Les choix formels transportent la poésie hors du temps

Il est en fait un peu superficiel de décider si le style du poète tient davantage de l’héritage symboliste, des innovations surréalistes ou d’une création propre à Apollinaire. Certains choix de forme ont des effets intemporels :

  • L’absence de ponctuation : elle peut apparaître au premier regard comme moderne et inédite, mais elle peut aussi nous rappeler la poésie la plus ancienne comme celle de l’antiquité grecque : l’absence de ponctuation impose un langage crypté qui donne une sorte de profondeur mystique, une certaine force confuse et magique.

 

  • La confusion du sens et de l’interprétation dans « Le Pont Mirabeau ». Le poème convoque le Moyen Âge avec son refrain, mais il y règne des indécisions syntaxiques :

 

L’amour s’en va comme cette eau courante

L’amour s’en va

Comme la vie est lente

Et comme l’Espérance est violente

 

Ainsi que certaines expressions énigmatiques comme s’il s’agissait surtout d’inviter à l’interprétation, à l’imaginaire :

 

Ni temps passé

Ni les amours reviennent

 

 

Apollinaire fonde ainsi un nouveau lyrisme à la portée universelle

Le mythe et le vécu, le personnel et le collectif, se trouvent entremêlés par une nouvelle parole, que le poète nous présente comme venant d’ailleurs, de hors de lui.
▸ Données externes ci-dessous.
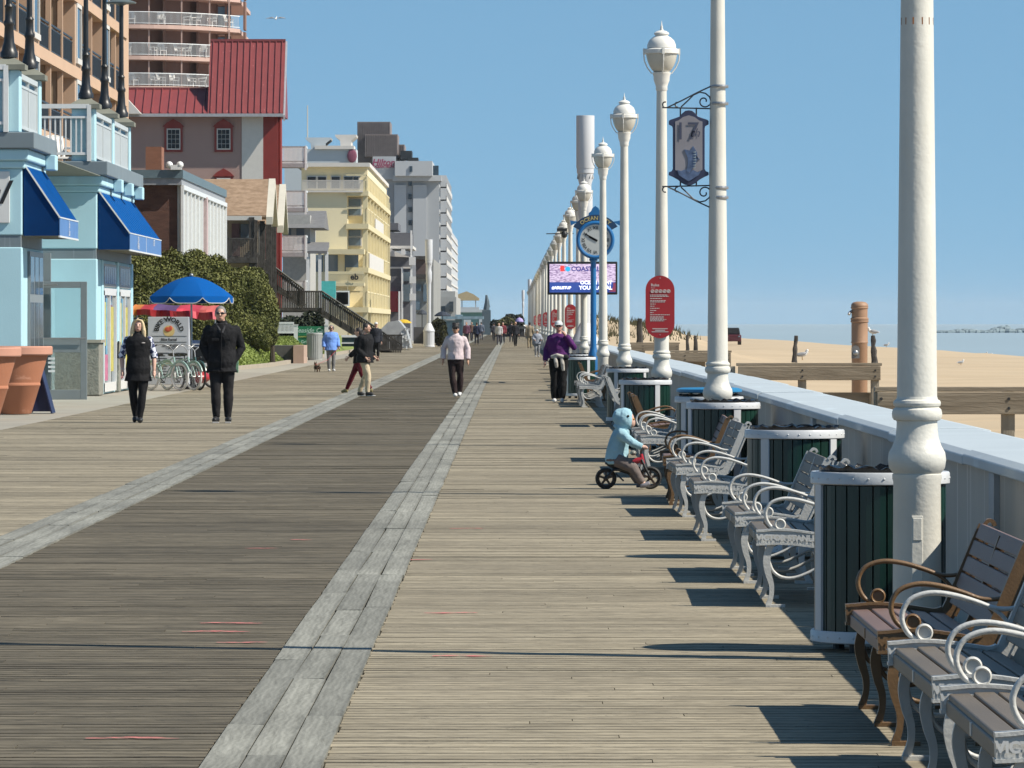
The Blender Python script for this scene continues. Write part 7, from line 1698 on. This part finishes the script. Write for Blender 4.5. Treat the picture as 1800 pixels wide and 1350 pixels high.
f = MB(); f.tube([K(1110,813), K(1120,810), K(1130,806)], [.018,.032,.024], 10, flat=.9); f.tube([K(1130,816), K(1127,798)], [.024,.018], 10); f.build('body_panel', mat('coral_red_plastic', (.50,.035,.055), .35), bk, world=True, smooth=60)
f = MB(); f.tube([K(1127,800), K(1127,790)], .012, 8); f.tube([K(1129,789,-.15), K(1127,791,-.06), K(1127,791,.06), K(1129,789,.15)], .010, 8); f.build('handlebar', M_black, bk, world=True, smooth=60)
f = MB(); f.tube([K(1129,789,-.17), K(1128,789,-.10)], .014, 8); f.tube([K(1129,789,.17), K(1128,789,.10)], .014, 8); f.build('grip', M_rubber, bk, world=True)
f = MB(); f.ell(K(1078,814), .085, .055, .028); f.build('saddle', M_black, bk, world=True, smooth=60)
f = MB(); f.ell(K(1113,796,-.02), .032, .05, .026); f.build('basket', mat('grey_bell', (.25,.25,.22), .4), bk, world=True, smooth=60)
kd = thing('person', 'toddler in a pale blue duck hooded jacket riding the balance bike', 'person', (XX(1095,Yc_), Yc_, 0))
M_ks = mat('child_skin', (.72,.46,.36), .5)
b = MB()
b.ell(K(1100,738), .085, .078, .095, 16, 12); b.ell(K(1109,743), .045, .055, .055); b.ell(K(1114.5,740), .012)
b.loft([(K(1086,0).x, Yc_, K(0,812).z, .075,.065), (K(1086,0).x, Yc_, K(0,790).z, .078,.066), (K(1090,0).x, Yc_, K(0,768).z, .075,.065), (K(1094,0).x, Yc_, K(0,752).z, .045,.042)], 14); b.tube([K(1094,757), K(1099,745)], .035, 10)
for d in (-1, 1):
    sh, el, wr = K(1093,762,.085*d), K(1112,778,.14*d), K(1130,786,.14*d)
    b.tube([sh, el, wr], [.034,.027,.021], 10); b.tube([wr, wr+Vector((.03,0,-.004))], [.02,.022], 8)
    for i in range(4): o = wr+Vector((.028,(i-1.5)*.011,.004)); b.tube([o, o+Vector((.016,0,-.004)), o+Vector((.014,0,-.022))], [.0068,.0062,.005], 6)
    o = wr+Vector((.018,-.02*d,.0)); b.tube([o, o+Vector((.014,-.006*d,-.014))], [.007,.005], 6)
    hip, kn, an = K(1084,808,.05*d), K(1112 if d < 0 else 1108,822,.085*d), K(1128 if d < 0 else 1122,849,.075*d)
    b.tube([hip, hip.lerp(kn,.5), kn, an], [.056,.050,.040,.027], 12); b.tube([an, an+Vector((.055,0,-.012))], [.026,.02], 8)
remesh(b, 'body', M_ks, kd, .0075, 2, world=False)
def fixloc(o): o.location = -o.parent.location; return o
for o in list(kd.children): fixloc(o)
M_kj = cloth('pale_blue_fleece', (.36,.58,.67), bump=.6, bs=22); M_kp = cloth('grey_brown_trousers', (.20,.165,.155), bs=20)
b = MB(); x = lambda p: XX(p,Yc_)
b.loft([(x(1085), Yc_, K(0,816).z, .105,.085), (x(1084), Yc_, K(0,806).z, .112,.09), (x(1086), Yc_, K(0,788).z, .108,.088), (x(1090), Yc_, K(0,768).z, .10,.088), (x(1094), Yc_, K(0,755).z, .075,.068), (x(1096), Yc_, K(0,747).z, .05,.05)], 16)
for d in (-1, 1):
    sh, el, wr = K(1093,763,.085*d), K(1112,778,.14*d), K(1130,786,.14*d); b.tube([sh, sh.lerp(el,.5), el, el.lerp(wr,.9)], [.050,.046,.041,.032], 12); b.ell(sh, .052)
b.tube([K(1088,756), K(1093,748)], [.075,.07], 12)
fixloc(remesh(b, 'jacket', M_kj, kd, .008, 2, folds=.022))
b = MB(); b.ell(K(1097,737), .103, .095, .112, 18, 14); b.ell(K(1091,733), .085, .08, .085, 14, 10); b.tube([K(1086,752), K(1096,748), K(1104,752)], [.07,.08,.06], 12); b.tube([K(1104,722), K(1112,732), K(1112,744), K(1106,754)], [.03,.024,.024,.03], 10)

# hood opening towards +x: pull the front in so the face shows
b.v = [((v[0] if v[0] < x(1111.5) else x(1111.5)), v[1], v[2]) for v in b.v]
fixloc(remesh(b, 'hood', M_kj, kd, .007, 1, folds=.017))
b = MB(); b.prism([(x(1108),K(0,733).z),(x(1117.5),K(0,737).z),(x(1108),K(0,740.5).z)], 'y', Yc_-.045, Yc_+.045); b.build('beak_peak', mat('orange_felt', (.65,.30,.05), .8), kd, world=True, bevel=.01)
b = MB()
for d in (-1,1): b.ell(K(1104,731,.09*d), .012, .006, .012)
b.build('hood_eye', M_eye, kd, world=True)
b = MB()
for d in (-1, 1):
    hip, kn, an = K(1084,808,.05*d), K(1112 if d < 0 else 1108,822,.085*d), K(1128 if d < 0 else 1122,848,.075*d); b.tube([hip, hip.lerp(kn,.5), kn, kn.lerp(an,.5), an], [.072,.064,.054,.046,.040], 12)
b.ell(K(1082,808), .10, .09, .05); fixloc(remesh(b, 'trousers', M_kp, kd, .008, 2, folds=.016))
M_kshoe = mat('grey_child_shoe', (.24,.24,.28), .6)
for d in (-1, 1):
    an = K(1128 if d < 0 else 1122,851,.075*d); b = MB(); b.tube([an+Vector((-.02,0,-.008)), an+Vector((.03,0,-.006)), an+Vector((.078,0,.012 if d < 0 else .0))], [.030,.030,.022], 10); fixloc(remesh(b, 'shoe', M_kshoe, kd, .008, 2))
# ================================================================== sea haze
hz = MB().box(-9500, 9500, -260, 16500, -6, 62)
M_haze = bpy.data.materials.new('sea_haze'); M_haze.use_nodes = True
_n, _l = M_haze.node_tree.nodes, M_haze.node_tree.links; _n.clear()
_o = _n.new('ShaderNodeOutputMaterial'); _v = _n.new('ShaderNodeVolumePrincipled')
_v.inputs['Color'].default_value = (.80,.90,.97,1); _v.inputs['Density'].default_value = .00004; _v.inputs['Anisotropy'].default_value = .0
_l.new(_v.outputs[0], _o.inputs['Volume'])
struct('haze', hz, M_haze, kind='stuff')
Apollinaire semble parfois vouloir disparaître et se désincarner pour laisser sa voix se faire en nous. On peut lire ainsi dans « Cortège » :

 

Et le langage qu’ils inventaient en chemin

Je l’appris de leur bouche et je le parle encore

Le cortège passait et j’y cherchais mon corps

Tous ceux qui survenaient et n’étaient pas moi- même

Amenaient un à un les morceaux de moi-même

On me bâtit peu à peu comme on élève une tour

Les peuples s’entassaient et je parus moi-même.

 

Le poète, délivré de son corps, se reconstruit dans un langage unique qui rassemble les hommes.